The listing must be reproduced in full, exactly as it stands.
--- begin Data shown ---
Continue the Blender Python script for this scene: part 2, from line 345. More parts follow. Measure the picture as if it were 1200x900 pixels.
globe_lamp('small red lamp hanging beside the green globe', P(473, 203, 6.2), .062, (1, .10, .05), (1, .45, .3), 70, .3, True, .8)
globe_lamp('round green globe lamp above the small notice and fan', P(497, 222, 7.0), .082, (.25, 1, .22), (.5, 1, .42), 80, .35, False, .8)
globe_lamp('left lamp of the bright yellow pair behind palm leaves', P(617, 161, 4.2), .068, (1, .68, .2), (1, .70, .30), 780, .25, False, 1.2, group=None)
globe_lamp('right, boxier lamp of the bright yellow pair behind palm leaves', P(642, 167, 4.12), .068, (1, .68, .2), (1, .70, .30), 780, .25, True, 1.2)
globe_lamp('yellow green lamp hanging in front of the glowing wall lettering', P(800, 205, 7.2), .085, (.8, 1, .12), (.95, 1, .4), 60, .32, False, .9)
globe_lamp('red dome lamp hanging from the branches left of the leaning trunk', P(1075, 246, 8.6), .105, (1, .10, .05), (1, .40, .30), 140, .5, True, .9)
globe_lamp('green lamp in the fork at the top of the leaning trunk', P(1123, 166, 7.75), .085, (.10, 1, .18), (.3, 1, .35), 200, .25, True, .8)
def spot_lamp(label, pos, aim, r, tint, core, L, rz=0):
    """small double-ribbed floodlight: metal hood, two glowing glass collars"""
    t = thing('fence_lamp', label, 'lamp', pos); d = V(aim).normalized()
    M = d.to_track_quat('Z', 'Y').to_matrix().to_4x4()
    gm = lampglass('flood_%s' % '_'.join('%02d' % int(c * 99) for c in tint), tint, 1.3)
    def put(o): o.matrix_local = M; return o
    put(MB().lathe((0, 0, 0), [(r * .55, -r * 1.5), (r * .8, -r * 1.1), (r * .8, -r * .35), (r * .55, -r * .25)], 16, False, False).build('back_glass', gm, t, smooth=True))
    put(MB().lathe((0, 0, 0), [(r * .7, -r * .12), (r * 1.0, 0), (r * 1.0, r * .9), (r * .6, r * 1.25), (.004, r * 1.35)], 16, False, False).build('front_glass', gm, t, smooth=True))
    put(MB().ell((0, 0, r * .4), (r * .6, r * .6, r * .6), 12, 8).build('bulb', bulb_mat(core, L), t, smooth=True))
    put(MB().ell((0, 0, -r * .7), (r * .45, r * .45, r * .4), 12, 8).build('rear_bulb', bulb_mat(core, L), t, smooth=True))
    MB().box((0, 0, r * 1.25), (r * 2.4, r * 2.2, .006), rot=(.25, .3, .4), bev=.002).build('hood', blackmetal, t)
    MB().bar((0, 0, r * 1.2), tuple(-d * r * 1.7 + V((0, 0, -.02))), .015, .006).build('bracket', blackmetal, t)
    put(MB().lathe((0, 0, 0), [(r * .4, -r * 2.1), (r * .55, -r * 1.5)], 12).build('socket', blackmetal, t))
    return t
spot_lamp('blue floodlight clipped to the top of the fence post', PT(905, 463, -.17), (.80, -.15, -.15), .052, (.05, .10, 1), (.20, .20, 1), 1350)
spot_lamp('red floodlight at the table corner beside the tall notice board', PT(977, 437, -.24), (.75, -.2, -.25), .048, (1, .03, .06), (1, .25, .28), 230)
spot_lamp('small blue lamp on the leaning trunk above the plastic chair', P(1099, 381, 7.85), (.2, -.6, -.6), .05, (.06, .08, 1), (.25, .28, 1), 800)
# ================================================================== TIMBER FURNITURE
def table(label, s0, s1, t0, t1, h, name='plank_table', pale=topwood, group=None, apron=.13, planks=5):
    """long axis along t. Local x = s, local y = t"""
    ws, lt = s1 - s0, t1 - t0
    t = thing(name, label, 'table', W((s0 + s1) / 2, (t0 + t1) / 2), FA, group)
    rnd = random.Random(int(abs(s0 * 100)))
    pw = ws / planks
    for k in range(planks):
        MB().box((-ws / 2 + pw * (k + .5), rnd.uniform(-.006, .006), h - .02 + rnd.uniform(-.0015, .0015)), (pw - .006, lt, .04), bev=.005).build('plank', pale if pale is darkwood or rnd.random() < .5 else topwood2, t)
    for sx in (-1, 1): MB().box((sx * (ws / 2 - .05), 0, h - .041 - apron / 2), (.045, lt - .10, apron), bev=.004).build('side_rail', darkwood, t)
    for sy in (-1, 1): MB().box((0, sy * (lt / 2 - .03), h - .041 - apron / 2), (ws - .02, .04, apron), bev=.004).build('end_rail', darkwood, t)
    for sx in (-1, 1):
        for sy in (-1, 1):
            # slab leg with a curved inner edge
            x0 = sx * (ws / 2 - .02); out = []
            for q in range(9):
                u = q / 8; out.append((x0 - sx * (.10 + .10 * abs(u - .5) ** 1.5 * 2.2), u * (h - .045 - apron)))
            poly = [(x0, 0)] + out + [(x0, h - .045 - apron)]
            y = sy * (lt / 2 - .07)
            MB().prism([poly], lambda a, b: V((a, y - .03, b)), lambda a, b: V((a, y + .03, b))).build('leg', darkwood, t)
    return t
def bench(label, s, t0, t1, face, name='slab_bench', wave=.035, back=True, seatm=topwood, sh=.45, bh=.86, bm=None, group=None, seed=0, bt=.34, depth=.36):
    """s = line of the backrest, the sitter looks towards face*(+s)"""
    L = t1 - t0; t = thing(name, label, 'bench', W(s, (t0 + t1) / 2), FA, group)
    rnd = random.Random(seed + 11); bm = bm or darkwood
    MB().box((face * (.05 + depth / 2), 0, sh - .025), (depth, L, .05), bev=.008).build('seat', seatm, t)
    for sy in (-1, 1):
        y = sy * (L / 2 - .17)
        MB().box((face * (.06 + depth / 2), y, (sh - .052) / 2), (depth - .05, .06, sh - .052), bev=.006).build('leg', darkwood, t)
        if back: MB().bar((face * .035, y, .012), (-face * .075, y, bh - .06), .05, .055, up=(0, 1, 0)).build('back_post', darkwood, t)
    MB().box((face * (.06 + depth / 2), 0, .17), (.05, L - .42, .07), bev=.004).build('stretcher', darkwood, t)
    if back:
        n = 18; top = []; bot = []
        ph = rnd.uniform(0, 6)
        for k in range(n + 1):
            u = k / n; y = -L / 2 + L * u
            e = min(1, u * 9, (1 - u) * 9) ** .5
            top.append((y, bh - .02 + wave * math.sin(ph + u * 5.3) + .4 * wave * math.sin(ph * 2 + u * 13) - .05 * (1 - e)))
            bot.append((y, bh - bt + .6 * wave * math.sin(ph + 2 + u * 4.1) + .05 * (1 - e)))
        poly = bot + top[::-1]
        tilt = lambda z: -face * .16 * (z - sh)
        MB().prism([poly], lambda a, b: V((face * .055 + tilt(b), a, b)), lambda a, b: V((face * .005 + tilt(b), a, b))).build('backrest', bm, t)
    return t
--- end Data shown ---
• _Solution_
Continue the Blender Python script for this scene: part 2, from line 345. More parts follow. Measure the picture as if it were 1200x900 pixels.
globe_lamp('small red lamp hanging beside the green globe', P(473, 203, 6.2), .062, (1, .10, .05), (1, .45, .3), 70, .3, True, .8)
globe_lamp('round green globe lamp above the small notice and fan', P(497, 222, 7.0), .082, (.25, 1, .22), (.5, 1, .42), 80, .35, False, .8)
globe_lamp('left lamp of the bright yellow pair behind palm leaves', P(617, 161, 4.2), .068, (1, .68, .2), (1, .70, .30), 780, .25, False, 1.2, group=None)
globe_lamp('right, boxier lamp of the bright yellow pair behind palm leaves', P(642, 167, 4.12), .068, (1, .68, .2), (1, .70, .30), 780, .25, True, 1.2)
globe_lamp('yellow green lamp hanging in front of the glowing wall lettering', P(800, 205, 7.2), .085, (.8, 1, .12), (.95, 1, .4), 60, .32, False, .9)
globe_lamp('red dome lamp hanging from the branches left of the leaning trunk', P(1075, 246, 8.6), .105, (1, .10, .05), (1, .40, .30), 140, .5, True, .9)
globe_lamp('green lamp in the fork at the top of the leaning trunk', P(1123, 166, 7.75), .085, (.10, 1, .18), (.3, 1, .35), 200, .25, True, .8)
def spot_lamp(label, pos, aim, r, tint, core, L, rz=0):
    """small double-ribbed floodlight: metal hood, two glowing glass collars"""
    t = thing('fence_lamp', label, 'lamp', pos); d = V(aim).normalized()
    M = d.to_track_quat('Z', 'Y').to_matrix().to_4x4()
    gm = lampglass('flood_%s' % '_'.join('%02d' % int(c * 99) for c in tint), tint, 1.3)
    def put(o): o.matrix_local = M; return o
    put(MB().lathe((0, 0, 0), [(r * .55, -r * 1.5), (r * .8, -r * 1.1), (r * .8, -r * .35), (r * .55, -r * .25)], 16, False, False).build('back_glass', gm, t, smooth=True))
    put(MB().lathe((0, 0, 0), [(r * .7, -r * .12), (r * 1.0, 0), (r * 1.0, r * .9), (r * .6, r * 1.25), (.004, r * 1.35)], 16, False, False).build('front_glass', gm, t, smooth=True))
    put(MB().ell((0, 0, r * .4), (r * .6, r * .6, r * .6), 12, 8).build('bulb', bulb_mat(core, L), t, smooth=True))
    put(MB().ell((0, 0, -r * .7), (r * .45, r * .45, r * .4), 12, 8).build('rear_bulb', bulb_mat(core, L), t, smooth=True))
    MB().box((0, 0, r * 1.25), (r * 2.4, r * 2.2, .006), rot=(.25, .3, .4), bev=.002).build('hood', blackmetal, t)
    MB().bar((0, 0, r * 1.2), tuple(-d * r * 1.7 + V((0, 0, -.02))), .015, .006).build('bracket', blackmetal, t)
    put(MB().lathe((0, 0, 0), [(r * .4, -r * 2.1), (r * .55, -r * 1.5)], 12).build('socket', blackmetal, t))
    return t
spot_lamp('blue floodlight clipped to the top of the fence post', PT(905, 463, -.17), (.80, -.15, -.15), .052, (.05, .10, 1), (.20, .20, 1), 1350)
spot_lamp('red floodlight at the table corner beside the tall notice board', PT(977, 437, -.24), (.75, -.2, -.25), .048, (1, .03, .06), (1, .25, .28), 230)
spot_lamp('small blue lamp on the leaning trunk above the plastic chair', P(1099, 381, 7.85), (.2, -.6, -.6), .05, (.06, .08, 1), (.25, .28, 1), 800)
# ================================================================== TIMBER FURNITURE
def table(label, s0, s1, t0, t1, h, name='plank_table', pale=topwood, group=None, apron=.13, planks=5):
    """long axis along t. Local x = s, local y = t"""
    ws, lt = s1 - s0, t1 - t0
    t = thing(name, label, 'table', W((s0 + s1) / 2, (t0 + t1) / 2), FA, group)
    rnd = random.Random(int(abs(s0 * 100)))
    pw = ws / planks
    for k in range(planks):
        MB().box((-ws / 2 + pw * (k + .5), rnd.uniform(-.006, .006), h - .02 + rnd.uniform(-.0015, .0015)), (pw - .006, lt, .04), bev=.005).build('plank', pale if pale is darkwood or rnd.random() < .5 else topwood2, t)
    for sx in (-1, 1): MB().box((sx * (ws / 2 - .05), 0, h - .041 - apron / 2), (.045, lt - .10, apron), bev=.004).build('side_rail', darkwood, t)
    for sy in (-1, 1): MB().box((0, sy * (lt / 2 - .03), h - .041 - apron / 2), (ws - .02, .04, apron), bev=.004).build('end_rail', darkwood, t)
    for sx in (-1, 1):
        for sy in (-1, 1):
            # slab leg with a curved inner edge
            x0 = sx * (ws / 2 - .02); out = []
            for q in range(9):
                u = q / 8; out.append((x0 - sx * (.10 + .10 * abs(u - .5) ** 1.5 * 2.2), u * (h - .045 - apron)))
            poly = [(x0, 0)] + out + [(x0, h - .045 - apron)]
            y = sy * (lt / 2 - .07)
            MB().prism([poly], lambda a, b: V((a, y - .03, b)), lambda a, b: V((a, y + .03, b))).build('leg', darkwood, t)
    return t
def bench(label, s, t0, t1, face, name='slab_bench', wave=.035, back=True, seatm=topwood, sh=.45, bh=.86, bm=None, group=None, seed=0, bt=.34, depth=.36):
    """s = line of the backrest, the sitter looks towards face*(+s)"""
    L = t1 - t0; t = thing(name, label, 'bench', W(s, (t0 + t1) / 2), FA, group)
    rnd = random.Random(seed + 11); bm = bm or darkwood
    MB().box((face * (.05 + depth / 2), 0, sh - .025), (depth, L, .05), bev=.008).build('seat', seatm, t)
    for sy in (-1, 1):
        y = sy * (L / 2 - .17)
        MB().box((face * (.06 + depth / 2), y, (sh - .052) / 2), (depth - .05, .06, sh - .052), bev=.006).build('leg', darkwood, t)
        if back: MB().bar((face * .035, y, .012), (-face * .075, y, bh - .06), .05, .055, up=(0, 1, 0)).build('back_post', darkwood, t)
    MB().box((face * (.06 + depth / 2), 0, .17), (.05, L - .42, .07), bev=.004).build('stretcher', darkwood, t)
    if back:
        n = 18; top = []; bot = []
        ph = rnd.uniform(0, 6)
        for k in range(n + 1):
            u = k / n; y = -L / 2 + L * u
            e = min(1, u * 9, (1 - u) * 9) ** .5
            top.append((y, bh - .02 + wave * math.sin(ph + u * 5.3) + .4 * wave * math.sin(ph * 2 + u * 13) - .05 * (1 - e)))
            bot.append((y, bh - bt + .6 * wave * math.sin(ph + 2 + u * 4.1) + .05 * (1 - e)))
        poly = bot + top[::-1]
        tilt = lambda z: -face * .16 * (z - sh)
        MB().prism([poly], lambda a, b: V((face * .055 + tilt(b), a, b)), lambda a, b: V((face * .005 + tilt(b), a, b))).build('backrest', bm, t)
    return t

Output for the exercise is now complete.